** start **
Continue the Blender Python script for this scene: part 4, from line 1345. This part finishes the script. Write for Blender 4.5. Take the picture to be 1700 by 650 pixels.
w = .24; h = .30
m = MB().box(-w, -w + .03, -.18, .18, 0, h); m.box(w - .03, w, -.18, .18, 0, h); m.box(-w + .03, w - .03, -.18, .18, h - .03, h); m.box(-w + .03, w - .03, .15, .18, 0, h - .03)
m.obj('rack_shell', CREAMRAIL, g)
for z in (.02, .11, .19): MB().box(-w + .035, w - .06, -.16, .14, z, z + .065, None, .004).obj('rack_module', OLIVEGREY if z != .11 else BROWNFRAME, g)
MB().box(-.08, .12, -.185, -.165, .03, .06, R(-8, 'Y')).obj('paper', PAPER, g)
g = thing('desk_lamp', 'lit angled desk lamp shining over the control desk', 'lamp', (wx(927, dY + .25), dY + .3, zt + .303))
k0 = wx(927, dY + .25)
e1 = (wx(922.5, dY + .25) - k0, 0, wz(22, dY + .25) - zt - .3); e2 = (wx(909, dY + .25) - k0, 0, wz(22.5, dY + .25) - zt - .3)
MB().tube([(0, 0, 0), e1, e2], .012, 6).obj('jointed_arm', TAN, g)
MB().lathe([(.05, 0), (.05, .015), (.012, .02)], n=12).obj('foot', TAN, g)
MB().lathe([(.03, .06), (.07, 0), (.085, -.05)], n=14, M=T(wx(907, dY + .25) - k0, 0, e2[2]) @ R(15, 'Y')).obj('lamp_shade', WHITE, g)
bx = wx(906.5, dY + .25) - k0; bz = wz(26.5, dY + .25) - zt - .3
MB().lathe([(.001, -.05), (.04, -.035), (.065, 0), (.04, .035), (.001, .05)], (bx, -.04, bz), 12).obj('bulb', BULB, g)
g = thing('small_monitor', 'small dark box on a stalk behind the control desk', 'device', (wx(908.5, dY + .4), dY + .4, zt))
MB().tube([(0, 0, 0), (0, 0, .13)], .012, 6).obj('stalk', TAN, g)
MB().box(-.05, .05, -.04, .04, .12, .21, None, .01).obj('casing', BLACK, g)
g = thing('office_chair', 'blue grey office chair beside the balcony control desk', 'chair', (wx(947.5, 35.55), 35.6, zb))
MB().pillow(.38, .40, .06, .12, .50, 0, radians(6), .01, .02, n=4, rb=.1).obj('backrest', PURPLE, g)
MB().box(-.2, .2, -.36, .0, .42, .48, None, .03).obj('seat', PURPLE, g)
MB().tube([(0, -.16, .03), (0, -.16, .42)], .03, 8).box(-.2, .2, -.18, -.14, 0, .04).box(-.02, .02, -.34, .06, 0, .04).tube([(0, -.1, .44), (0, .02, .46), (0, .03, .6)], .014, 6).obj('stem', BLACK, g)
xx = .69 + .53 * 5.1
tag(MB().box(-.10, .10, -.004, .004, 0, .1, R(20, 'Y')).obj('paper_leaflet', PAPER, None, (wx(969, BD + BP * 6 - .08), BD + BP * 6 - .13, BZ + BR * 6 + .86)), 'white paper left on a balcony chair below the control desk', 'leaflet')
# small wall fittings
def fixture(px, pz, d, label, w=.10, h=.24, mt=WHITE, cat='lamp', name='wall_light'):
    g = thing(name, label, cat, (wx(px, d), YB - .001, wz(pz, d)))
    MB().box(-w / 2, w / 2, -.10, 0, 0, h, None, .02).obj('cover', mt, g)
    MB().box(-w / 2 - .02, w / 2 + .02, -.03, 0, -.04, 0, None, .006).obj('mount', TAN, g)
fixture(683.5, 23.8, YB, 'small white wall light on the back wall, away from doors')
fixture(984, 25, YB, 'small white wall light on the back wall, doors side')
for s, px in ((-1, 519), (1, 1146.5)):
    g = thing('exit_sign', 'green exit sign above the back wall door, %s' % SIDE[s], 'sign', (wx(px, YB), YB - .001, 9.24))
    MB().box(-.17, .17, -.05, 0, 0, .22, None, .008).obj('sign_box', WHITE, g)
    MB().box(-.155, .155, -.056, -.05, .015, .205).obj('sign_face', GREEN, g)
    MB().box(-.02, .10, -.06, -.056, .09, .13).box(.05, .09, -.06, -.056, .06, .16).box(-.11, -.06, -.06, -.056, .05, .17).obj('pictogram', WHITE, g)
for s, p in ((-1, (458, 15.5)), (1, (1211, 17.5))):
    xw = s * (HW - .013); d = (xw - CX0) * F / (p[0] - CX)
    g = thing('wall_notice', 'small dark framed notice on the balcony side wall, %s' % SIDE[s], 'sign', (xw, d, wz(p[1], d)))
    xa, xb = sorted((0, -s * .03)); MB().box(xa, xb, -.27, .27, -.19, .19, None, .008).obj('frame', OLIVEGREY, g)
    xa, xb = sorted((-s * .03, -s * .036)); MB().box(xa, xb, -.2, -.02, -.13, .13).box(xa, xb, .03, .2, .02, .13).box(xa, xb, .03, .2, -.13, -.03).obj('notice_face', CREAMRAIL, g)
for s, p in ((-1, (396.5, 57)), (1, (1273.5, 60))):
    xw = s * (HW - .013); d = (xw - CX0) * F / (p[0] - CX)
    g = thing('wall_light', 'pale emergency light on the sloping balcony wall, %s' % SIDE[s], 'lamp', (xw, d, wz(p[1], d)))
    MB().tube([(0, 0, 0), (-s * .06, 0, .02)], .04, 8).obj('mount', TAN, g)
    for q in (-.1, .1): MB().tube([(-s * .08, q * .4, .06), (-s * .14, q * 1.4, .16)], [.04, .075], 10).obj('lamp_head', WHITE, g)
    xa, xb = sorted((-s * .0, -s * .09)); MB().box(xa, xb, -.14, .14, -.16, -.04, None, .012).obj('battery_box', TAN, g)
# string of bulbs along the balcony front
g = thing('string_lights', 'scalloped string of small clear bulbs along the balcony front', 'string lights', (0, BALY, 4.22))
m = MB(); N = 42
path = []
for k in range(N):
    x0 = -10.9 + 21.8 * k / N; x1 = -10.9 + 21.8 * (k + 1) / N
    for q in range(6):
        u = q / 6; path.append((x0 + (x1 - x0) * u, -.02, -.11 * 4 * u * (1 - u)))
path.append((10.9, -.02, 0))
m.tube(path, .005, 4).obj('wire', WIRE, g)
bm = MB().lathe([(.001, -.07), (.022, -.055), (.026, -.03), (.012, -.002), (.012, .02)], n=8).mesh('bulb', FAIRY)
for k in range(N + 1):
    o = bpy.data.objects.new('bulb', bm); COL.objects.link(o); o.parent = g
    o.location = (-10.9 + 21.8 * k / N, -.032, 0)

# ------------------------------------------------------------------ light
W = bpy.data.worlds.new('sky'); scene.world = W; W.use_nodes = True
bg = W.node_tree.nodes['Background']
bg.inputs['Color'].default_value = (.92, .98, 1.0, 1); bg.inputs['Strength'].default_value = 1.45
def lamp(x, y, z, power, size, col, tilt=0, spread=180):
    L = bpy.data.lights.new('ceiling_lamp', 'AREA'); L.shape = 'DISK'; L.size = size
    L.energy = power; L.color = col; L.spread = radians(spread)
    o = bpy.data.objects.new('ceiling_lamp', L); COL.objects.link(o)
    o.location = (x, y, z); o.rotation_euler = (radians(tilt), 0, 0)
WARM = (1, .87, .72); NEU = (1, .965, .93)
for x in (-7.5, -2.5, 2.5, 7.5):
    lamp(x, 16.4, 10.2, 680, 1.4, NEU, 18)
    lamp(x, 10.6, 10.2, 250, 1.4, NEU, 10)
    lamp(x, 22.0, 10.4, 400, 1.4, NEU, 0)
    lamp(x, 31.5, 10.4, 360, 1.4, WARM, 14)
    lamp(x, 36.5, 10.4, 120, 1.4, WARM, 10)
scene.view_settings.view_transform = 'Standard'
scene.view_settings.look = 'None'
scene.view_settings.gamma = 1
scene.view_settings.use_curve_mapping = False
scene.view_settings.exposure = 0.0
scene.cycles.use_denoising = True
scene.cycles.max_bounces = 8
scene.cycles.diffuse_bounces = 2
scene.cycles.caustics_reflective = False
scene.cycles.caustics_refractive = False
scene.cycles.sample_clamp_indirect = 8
** end **
=== Directions for this task ===
Find the string "from" in the listing and return every line that holds it.

=== Final result ===
Continue the Blender Python script for this scene: part 4, from line 1345. This part finishes the script. Write for Blender 4.5. Take the picture to be 1700 by 650 pixels.
fixture(683.5, 23.8, YB, 'small white wall light on the back wall, away from doors')